When you walked out of Superbad did you take a little time wondering what became of those characters as they grew up? Well comic wunderkind Judd Apatow (Knocked Up, Forgetting Sarah Marshall), must have, because Pineapple Express (written by Apatow and his Superbad writers Seth Rogen and Evan Goldberg) kinda sorta brings you to that place, all the while posing as a genre twisting mash up of Harold and Kumar and Lethal Weapon. Rogen himself plays Dale Denton a sad sack process server who just wants to get high with his bud and dealer Saul Silver (James Franco). Soon the two are running from drug baddies and bad coppers with wheels screeching and bullets flying. It’s a stoner road trip gone bad, and its comic tone slyly slips from laid back to deranged as the pot smoke thickens and some action gore sprouts into the picture.

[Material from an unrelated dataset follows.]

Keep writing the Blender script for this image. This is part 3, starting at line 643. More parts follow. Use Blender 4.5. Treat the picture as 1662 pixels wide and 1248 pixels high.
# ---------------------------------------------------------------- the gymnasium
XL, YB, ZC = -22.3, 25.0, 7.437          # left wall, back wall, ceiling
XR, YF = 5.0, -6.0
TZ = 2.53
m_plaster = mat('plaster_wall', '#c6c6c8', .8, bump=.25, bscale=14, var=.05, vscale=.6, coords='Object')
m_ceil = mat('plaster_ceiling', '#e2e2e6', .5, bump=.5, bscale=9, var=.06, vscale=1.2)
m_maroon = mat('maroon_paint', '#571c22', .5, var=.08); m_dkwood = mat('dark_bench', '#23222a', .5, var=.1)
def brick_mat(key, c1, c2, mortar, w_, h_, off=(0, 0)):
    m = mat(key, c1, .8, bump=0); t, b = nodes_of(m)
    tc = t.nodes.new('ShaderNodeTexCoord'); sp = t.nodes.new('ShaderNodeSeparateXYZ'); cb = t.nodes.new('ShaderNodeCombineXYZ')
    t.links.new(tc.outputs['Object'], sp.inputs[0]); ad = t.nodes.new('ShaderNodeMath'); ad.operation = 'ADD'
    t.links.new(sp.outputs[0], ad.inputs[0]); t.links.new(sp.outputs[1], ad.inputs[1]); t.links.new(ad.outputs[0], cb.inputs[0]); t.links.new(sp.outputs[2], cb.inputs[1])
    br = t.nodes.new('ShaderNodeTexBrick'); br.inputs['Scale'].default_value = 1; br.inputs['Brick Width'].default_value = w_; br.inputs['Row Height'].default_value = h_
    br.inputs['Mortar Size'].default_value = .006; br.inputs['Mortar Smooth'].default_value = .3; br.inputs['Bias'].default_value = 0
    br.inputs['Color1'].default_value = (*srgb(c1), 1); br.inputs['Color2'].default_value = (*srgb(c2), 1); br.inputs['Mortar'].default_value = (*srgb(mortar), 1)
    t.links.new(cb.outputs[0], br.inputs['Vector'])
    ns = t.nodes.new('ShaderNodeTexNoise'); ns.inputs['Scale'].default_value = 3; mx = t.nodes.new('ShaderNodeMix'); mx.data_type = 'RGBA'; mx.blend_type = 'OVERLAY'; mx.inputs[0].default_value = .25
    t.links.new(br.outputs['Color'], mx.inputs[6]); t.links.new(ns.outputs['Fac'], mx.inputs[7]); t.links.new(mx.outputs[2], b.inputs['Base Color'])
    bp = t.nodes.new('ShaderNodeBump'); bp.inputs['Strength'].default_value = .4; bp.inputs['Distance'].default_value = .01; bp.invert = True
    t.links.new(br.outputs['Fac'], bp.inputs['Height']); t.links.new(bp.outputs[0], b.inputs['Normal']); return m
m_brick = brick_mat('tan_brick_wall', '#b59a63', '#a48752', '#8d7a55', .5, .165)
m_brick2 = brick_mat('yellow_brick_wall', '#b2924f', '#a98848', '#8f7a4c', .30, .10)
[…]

Apatow, in a canny move, hired indie filmmaker David Gordon Green (Snow Angels, ’07, All the Real Girls, ’03), to filter down his broader comic sensibility (bromance and perpetual adolescence remain at its core), and for a while, he manages the weird combo of mayhem and ha-ha nicely. When the movie starts to leave behind its stoner charm and pushes into the action-jackson machinations it becomes less of a sweetly smart goof and more of standard (and predictable) actioneer. Pineapple Express has it highs (uh-huh) and it will be a welcome addition to the barstool game of naming the coolest stoner flicks, but it winds up as another example of the simple fact that eventually every zoom has a come down.
As you watch the previews and the like before Tropic Thunder rolls out, once you realize that they are part of the bigger joke that is, you’ll worry if the full length feature that follows can sustain the same high level of jocularity. No problem. Ben Stiller’s high-budget jape at Hollywood movies, mores and moronity is acutely amusing and its satiric bits actually jell into a whole. It’s a breezy, zany, satire with more than enough amusing ideas, farcical riffs, and hilarious performances to sustain it.

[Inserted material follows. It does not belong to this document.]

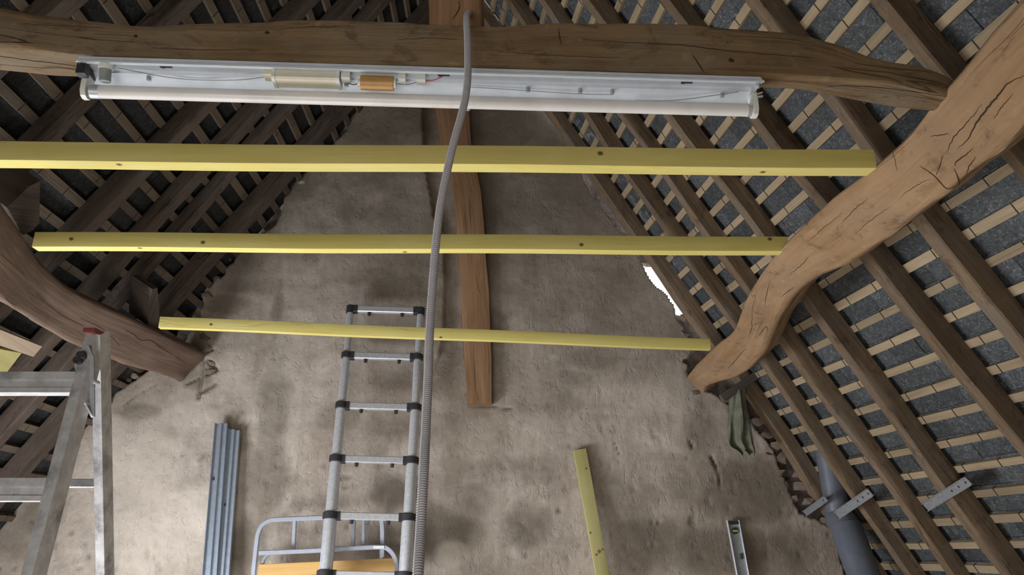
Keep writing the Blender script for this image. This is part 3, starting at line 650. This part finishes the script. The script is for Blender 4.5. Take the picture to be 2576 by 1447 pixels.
# ---------------------------------------------------------------- fluorescent fitting
def fitting():
    ZL = 1.035; a = hz(192, 157, ZL); b = hz(1922, 209, ZL + .0); ex = nz(b - a); ey = nz(A3(-ex[1], ex[0], 0)); ez = A3(0, 0, 1); L = np.linalg.norm(b - a)
    T = thing('fluorescent_fitting', a + ex * L / 2, 'white open fluorescent batten fitting with a single bare tube under the tie beam', 'light')
    P = lambda x, y, z: a + ex * x + ey * y + ez * z
    def ext(name, sec, x0, x1, mat, lab=None):
        m = M(); m.ring_tube([[P(x, y, z) for y, z in sec] for x in (x0, x1)], smooth=False); o = m.build(name, mat, T)
        if lab: o['label'] = lab
        return o
    # folded tray: thick profile (y away, z up)
    ext('tray', [(-.001, .000), (.004, .000), (.0045, .007), (.040, .009), (.043, .004), (.046, .005), (.078, -.012), (.082, -.020), (.084, -.020), (.082, -.008), (.048, .011), (.0, .0135), (-.001, .0135)], .004, L - .004, WHITE)
    ext('tray_lip', [(-.004, .0005), (-.0005, .0005), (-.0005, .0058), (-.004, .0058)], 0, L, WHITE)
    ext('tray_lip', [(-.003, .0078), (.0, .0078), (.0, .0145), (-.003, .0145)], .004, L - .008, WHITE)
    # tube with metal end caps
    zc, yc, r = -.045, .045, .0150
    m = M(); m.tube([P(.038, yc, zc), P(L - .028, yc, zc)], r, 24); m.build('tube', TUBEW, T)
    for x0, x1 in ((.020, .040), (L - .03, L - .014)):
        m = M(); m.tube([P(x0, yc, zc), P(x1, yc, zc)], r + .0006, 24); m.build('tube_cap', ALU, T)
    for x, s in ((.008, 1), (L - .012, -1)):
        prof = [(.030, -.004), (.060, -.004), (.062, -.030), (.063, -.050), (.056, -.061), (.045, -.064), (.034, -.061), (.028, -.050), (.027, -.03)]
        m = M(); m.ring_tube([[P(x + s * q, y, z) for y, z in prof] for q in (-.005, .0065)], smooth=False); o = m.build('lamp_holder', HOLD, T)
        m = M(); m.box(P(x + s * .004, .03, .003), ex, ey, ez, .004, .03, .011); m.build('end_plate', DARKM if s > 0 else WHITE, T)
        if s > 0:
            m = M(); m.box(P(x + .003, .012, -.012), ex, ey, ez, .010, .010, .013); m.build('end_bracket', DARKM, T)
        else:
            for k in (0, 1):
                m = M(); m.bar(P(x + .002, .03, -.012 - k * .007), P(x + .018, .03, -.006 - k * .010), .006, .0025, ey); m.build('clip', WHITE, T)
    pos = lambda px: L * (px - 192) / (1922 - 192) + (.0)
    # starter, ballast, capacitor, terminals
    s0 = pos(262); m = M(); m.tube([P(s0 - .004, .012, -.004), P(s0 - .004, .02, -.034)], [.0125, .0125], 18); o = m.build('starter', GREY, T); o['label'] = 'grey starter canister'
    m = M(); m.tube([P(s0 - .002, .010, .004), P(s0 - .003, .013, -.006)], .0165, 18); m.build('starter_socket', HOLD, T)
    x0, x1 = pos(672), pos(832); m = M(); m.box(P((x0 + x1) / 2, .026, -.008), ex, ey, ez, (x1 - x0) / 2, .021, .013, .004); b_ = m.build('ballast', CREAM, T)
    for x in (x0, x1):
        m = M(); m.box(P(x, .026, -.008), ex, ey, ez, .004, .023, .0145, .004); m.build('ballast_cap', HOLD, b_)
    m = M(); m.box(P(x0 - .012, .022, -.002), ex, ey, ez, .012, .014, .008); m.build('ballast_terminal', CREAM, T)
    x0, x1 = pos(888), pos(970); m = M(); m.tube([P(x0, .022, -.016), P(x1, .022, -.016)], .0165, 24); m.build('capacitor', BROWN, T)
    m = M(); m.tube([P(x1, .022, -.016), P(x1 + .006, .022, -.016)], .012, 16); m.build('capacitor_clip', HOLD, T)
    m = M(); m.tube([P(x0 - .007, .022, -.016), P(x0, .022, -.016)], .009, 16); m.build('capacitor_clip', HOLD, T)
    for px, l in ((850, .010), (992, .008), (1040, .010)):
        m = M(); m.box(P(pos(px), .020, -.004), ex, ey, ez, l, .011, .009, .002); m.build('terminal_block', HOLD, T)
    for px in (345, 820 + 25, 1315, 1452, 1537, 1830):
        m = M(); m.tube([P(pos(px), .052, .004), P(pos(px), .054, -.006)], [.0055, .0045], 10); m.build('spring_clip', GREY, T)
    for px in (397, 1722, 1093):
        m = M(); k = pos(px)
        m.tube([P(k - .004, .018, .0086), P(k - .004, .0182, .0066)], .0062, 14); m.box(P(k + .008, .018, .0076), ex, ey, ez, .009, .0025, .001); o = m.build('keyhole', BLK, T); o['label'] = 'dark keyhole fixing slot'
    def wire(pts, mat, r=.0011):
        m = M(); m.tube(resample([P(*q) for q in pts], 24), r, 6); m.build('wire', mat, T)
    wire([(s0 + .02, .02, .002), (pos(420), .05, -.001), (pos(560), .048, -.002), (pos(660), .03, .0)], WIRE, .0009)
    wire([(pos(1045), .02, -.005), (pos(1070), .019, -.006), (pos(1093), .018, .004)], REDW)
    wire([(pos(1150), .05, .0), (pos(1350), .055, -.004), (pos(1450), .057, -.006), (pos(1540), .056, -.006)], WIRE, .0009)
    wire([(pos(1600), .066, -.014), (pos(1700), .064, -.012), (pos(1800), .052, -.004), (pos(1870), .04, .002)], WIRE, .0011)
    wire([(pos(850), .03, -.01), (pos(868), .028, -.018), (pos(885), .022, -.016)], BLK)
    wire([(pos(975), .022, -.016), (pos(1005), .03, -.012), (pos(1035), .022, -.008)], WIRE)
fitting()

# ---------------------------------------------------------------- grey corrugated conduit
def conduit():
    k = [A3(-.12, 1.85, 1.16), A3(-.11, 1.66, 1.20), hd(1185, 43, 1.90), hd(1174, 42, 1.79), hd(1176, 95, 1.70), hd(1177, 150, 1.63), hd(1176, 200, 1.57), hd(1170, 250, 1.53), hd(1158, 300, 1.50), hd(1140, 365, 1.47), hd(1121, 450, 1.44),
         hd(1106, 530, 1.41), hd(1096, 620, 1.38), hd(1088, 720, 1.35), hd(1081, 830, 1.31), hd(1077, 950, 1.26), hd(1071, 1080, 1.20), hd(1065, 1200, 1.13), hd(1058, 1330, 1.08), hd(1051, 1460, 1.02), hd(1045, 1620, .98), A3(-.14, .93, -.7), A3(-.16, .9, -1.3), A3(-.2, .95, -1.585)]
    pts = resample(k, 500); dn = []; L = 0; out = []
    d = [0]
    for i in range(1, len(pts)): d.append(d[-1] + np.linalg.norm(pts[i] - pts[i - 1]))
    d = np.array(d); A = np.array(pts); n = int(d[-1] / .0019); s = np.linspace(0, d[-1], n)
    out = np.stack([np.interp(s, d, A[:, j]) for j in range(3)], 1)
    r = [.0074 + (.00045 if (i // 1) % 2 else -.00045) for i in range(n)]
    m = M(); m.tube(list(out), r, 10); tag(m.build('conduit', HOSE), 'grey corrugated conduit hanging over the tie beam down the middle', 'conduit')
conduit()

# ---------------------------------------------------------------- telescopic ladder
def tele():
    top = A3(0, 4.86, 1.50); up = nz(A3(0, .17, 1.63)); N = nz(np.cross(WD, up)); Pp = top
    H = lambda x, y: hit(x, y, Pp, N)
    T = thing('telescopic_ladder', A3(-.5, 4.55, -1.6), 'aluminium telescopic ladder with black joints leaning on the gable wall', 'ladder')
    ys = [780, 897, 1023, 1157, 1300, 1447]; lx = [882, 872, 859, 846, 832, 819]; rx = [1058, 1051, 1045, 1037, 1028, 1019]
    Lp = [H(x, y - 2) for x, y in zip(lx, ys)]; Rp = [H(x, y + 3) for x, y in zip(rx, ys)]
    # carry on down to the floor with the same spacing
    for Q in (Lp, Rp):
        stp = Q[-1] - Q[-2]
        while Q[-1][2] - .3 > -1.35: Q.append(Q[-1] + stp)
        e = (-1.59 - Q[-1][2]) / stp[2]; Q.append(Q[-1] + stp * e)
    for Q in (Lp, Rp):
        for i in range(len(Q) - 1):
            r = .0210 + .0042 * i; m = M(); m.tube([Q[i] + nz(Q[i + 1] - Q[i]) * .012, Q[i + 1]], min(r, .046), 20); m.build('rail_tube', ALU, T)
        m = M(); m.tube([Q[0] - nz(Q[1] - Q[0]) * .026, Q[0] - nz(Q[1] - Q[0]) * .020, Q[0] + nz(Q[1] - Q[0]) * .03], [.019, .028, .028], 16); m.build('top_cap', BLK, T)
        for i in range(1, len(Q) - 1):
            r = min(.0210 + .0042 * i, .046); u = nz(Q[i + 1] - Q[i]); m = M(); m.tube([Q[i] - u * .022, Q[i] - u * .018, Q[i] + u * .016, Q[i] + u * .02], [r + .003, r + .0085, r + .0085, r + .004], 18); m.build('joint_collar', BLK, T)
    for i in range(len(Lp) - 1):
        a, b = Lp[i], Rp[i]; ex = nz(b - a); r = .02 + .0026 * i
        m = M(); m.bar(a + ex * r, b - ex * r, .040, .036, up, .004); o = m.build('rung', ALU, T)
        for s in (-1, 1):
            q = (a if s < 0 else b) - ex * s * (r + .012); m = M(); m.box(q, ex, up, N, .014, .024, .022, .003); m.build('rung_block', BLK, T)
        for t in (.27, .74):
            c = a + (b - a) * t - up * .030; m = M(); m.tube([c + up * .012, c - up * .012], [.013, .010], 10); m.build('release_peg', BLK, o)
tele()

# ---------------------------------------------------------------- step ladder at the left
def stepladder():
    T = thing('step_ladder', A3(-1.3, 2.1, -1.6), 'scuffed aluminium step ladder standing open at the left edge', 'ladder')
    # front stile (slanting), channel section
    a, b = hd(228, 842, 2.12), hd(66, 1447, 1.86); dn = nz(b - a); c = b + dn * 1.62
    side = A3(1, 0, 0)
    def stile(p0, p1, w_, dep, name):
        ex = nz(p1 - p0); ey = nz(side - ex * np.dot(side, ex)); ez = np.cross(ex, ey)
        if ez[1] < 0: ez = -ez
        # C profile: front flange, outer web, back flange
        t = .003; sec = [(-w_, 0), (w_, 0), (w_, dep), (-w_, dep), (-w_, dep - t), (w_ - t, dep - t), (w_ - t, t), (-w_, t)]
        m = M(); m.ring_tube([[p + ey * q[0] + ez * q[1] for q in sec] for p in (p0, p1)], smooth=False); return m.build(name, STEP, T)
    stile(a, c, .014, .062, 'stile'); 
    a2, b2 = hd(240, 842, 2.13), hd(252, 1447, 2.22); d2 = nz(b2 - a2); c2 = b2 + d2 * 1.1; c2 = a2 + (c2 - a2) * ((-1.6 - a2[2]) / (c2 - a2)[2])
    stile(a2, c2, .0125, .055, 'rear_stile')
    m = M(); m.box(a + dn * -.004 + A3(-.004, .02, .008), A3(1, 0, 0), A3(0, 1, 0), A3(0, 0, 1), .016, .026, .007, .003); m.build('stile_cap', RED, T)
    # matching stiles on the far left side of the ladder (outside the frame)
    W_ = .46
    stile(a - A3(W_, 0, 0), c - A3(W_ + .05, 0, 0), .014, .062, 'stile'); stile(a2 - A3(W_, 0, 0), c2 - A3(W_ + .05, 0, 0), .0125, .055, 'rear_stile')
    # treads: lipped channels facing the climber
    def tread(px, py, d, x0, x1, hgt, name='tread', mat=STEP):
        p = hd(px, py, d); L = []
        secs = [(0, 0), (.075, .0), (.075, -.004), (.010, -.004), (.010, -hgt + .004), (.045, -hgt + .004), (.045, -hgt), (-.004, -hgt), (-.004, -hgt + .013), (.006, -hgt + .013), (.006, -.020), (-.004, -.020), (-.004, 0)]
        m = M(); m.ring_tube([[A3(x, p[1] + y, p[2] + z) for y, z in secs] for x in (x0, x1)], smooth=False); return m.build(name, mat, T)
    fx = lambda y: hd(*np.array([np.interp(y, [842, 1447], [228, 66]), y]), np.interp(y, [842, 1447], [2.12, 1.86]))
    for y in (936, 1203, 1487, 1790):
        q = fx(y); tread(np.interp(y, [842, 1447], [228, 66]), y, np.interp(y, [842, 1447], [2.12, 1.86]), q[0] - W_ - .02, q[0] - .012, .056)
    for y in (1203, 1500):
        q = hd(245, y, 2.2); m = M(); m.bar(A3(q[0] - W_ + .0, q[1] + .03, q[2] - .012), A3(q[0] - .008, q[1] + .03, q[2] - .012), .024, .020, A3(0, 0, 1), .002); m.build('rear_rung', STEP, T)
    # hinge gusset with bolts and the folding stay
    G = lambda x, y, d=2.09: hd(x, y, d)
    m = M(); m.prism([G(196, 884), G(222, 868), G(236, 900), G(238, 1048), (G(228, 1040)), G(206, 1000), G(190, 945), G(186, 905)], A3(0, .004, 0)); m.build('hinge_plate', GALV2, T)
    for x, y, r in ((200, 892, .010), (192, 905, .010), (232, 958, .006), (209, 1012, .006)):
        c = G(x, y, 2.07); m = M(); m.tube([c, c + A3(0, .03, 0)], r, 12); m.build('bolt', DARKM if r > .008 else ALU, T)
    m = M(); m.bar(G(210, 1010, 2.075), G(233, 1050, 2.09), .006, .003, A3(1, 0, 0)); m.build('stay_link', ALU, T)
stepladder()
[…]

Stiller has long taken the self-depreciative airs of Woody Allen into the wooly realm of comic self-flagellation, plunging ever deeply into the arena of the uncomfortable. With his sights set directly on the heart of Hollywood artifice, the target is an easy, albeit hard-to-argue one. Pricking at the delusions of grandeur that are passed like hard candy from movie producer to filmmaker to audience to (especially) actors, Stiller has fashioned a smart aleck comedy that is ostensibly about bad taste but manages to veer into areas slightly less definable, and sometimes touching it with an inkling of the surreal.

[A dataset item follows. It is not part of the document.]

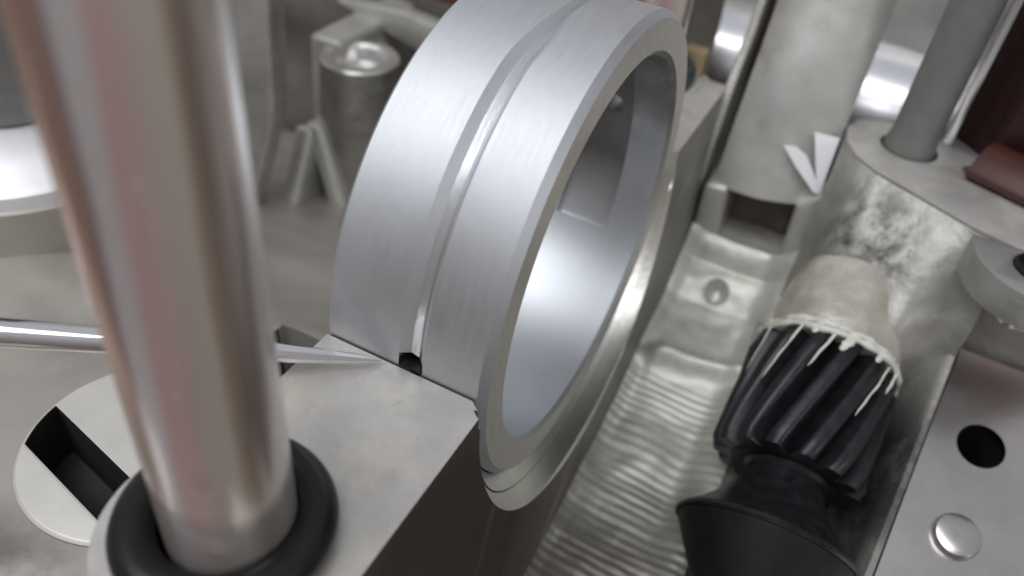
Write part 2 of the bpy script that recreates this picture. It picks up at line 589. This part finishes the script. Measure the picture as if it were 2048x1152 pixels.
def tower(u, v):
    x = 0.42 + u * 1.92
    z = -1.62 + v * 7.2
    y = 5.5 + 0.30 * v * 7.2 + 0.25 * (abs(u - 0.5) * 2) ** 3
    z0 = 0.20 * u * (1 - v)
    d = lump((x, z * 0.6, 2), 0.8, 0.12) + lump((x, z, 7), 2.5, 0.012)
    return Vector((x, y - d, z + z0))


bm = grid(tower, 30, 60)
r = bmesh.ops.extrude_face_region(bm, geom=list(bm.faces))
for v_ in [g for g in r['geom'] if isinstance(g, bmesh.types.BMVert)]:
    v_.co.y += 1.2
obj('tower', bm, 'cast_light', case, angle=50)
# pocket: dark recess framed by two cheeks
bm = bmesh.new()
prism([(0.30, -2.85), (0.86, -2.75), (0.76, -1.55), (0.30, -1.6)], 'xz', 5.50, 6.7, bm)
obj('pocket_cheek', bm, 'cast_light', case, bevel=0.10, segs=3)
bm = bmesh.new()
prism([(2.10, -2.75), (2.50, -3.1), (2.50, -0.9), (2.04, -1.40)], 'xz', 5.46, 6.7, bm)
obj('pocket_cheek', bm, 'cast_light', case, bevel=0.10, segs=3)
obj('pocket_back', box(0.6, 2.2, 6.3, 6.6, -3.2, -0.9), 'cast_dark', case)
# flange beyond the tower's left side, with a shadowed gap between
bm = prism([(5.2, -5), (5.6, -1.8), (6.4, 0.3), (6.9, 1.0), (7.2, 2.2), (8.2, 5.5), (9.5, 5.5), (9.2, -5)], 'yz', 0.02, 0.20)
obj('side_flange', bm, 'cast', case, bevel=0.05)
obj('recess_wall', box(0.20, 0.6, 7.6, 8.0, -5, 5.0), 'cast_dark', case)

# --- right bearing saddle: flat parting face, front wall, round boss end
pts = [(2.36, 6.35), (2.45, 5.75), (2.70, 5.25), (3.05, 4.95), (4.61, 4.12), (5.3, 3.9), (8.5, 3.6), (8.5, 8.5), (4.9, 7.6), (4.80, 6.9), (4.74, 6.55), (4.60, 6.62), (3.9, 6.98), (2.9, 7.02), (2.5, 6.8)]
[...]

Tropic Thunder tosses together Stiller as a fading action star, Jack Black as a comedian trying to stretch his chops, and Robert Downey Jr. as a method acting madman delusional enough to make a movie in virtual blackface as they come together on the movie set of a war movie being filmed in Southeast Asia. Add to the mix Steve Coogan as the Brit director, Nick Nolte as the actual war vet hired as an advisor, Brandon T. Jackson as a hip-hop star trying out the acting game, and, (as the cat is already out of the bag) surprise participant Tommy Boy Cruise as the ultimate kingpin producer. Cruise, channeling a studio head as coarse gargoyle, goes all out, braying, dancing, spewing profanities, treading the oh-so-thin-line between discomfort and inspired, all the while enhancing the total self-referential party train that the movie is coasting on. Tropic Thunder is kick ass funny, not just funny ha ha.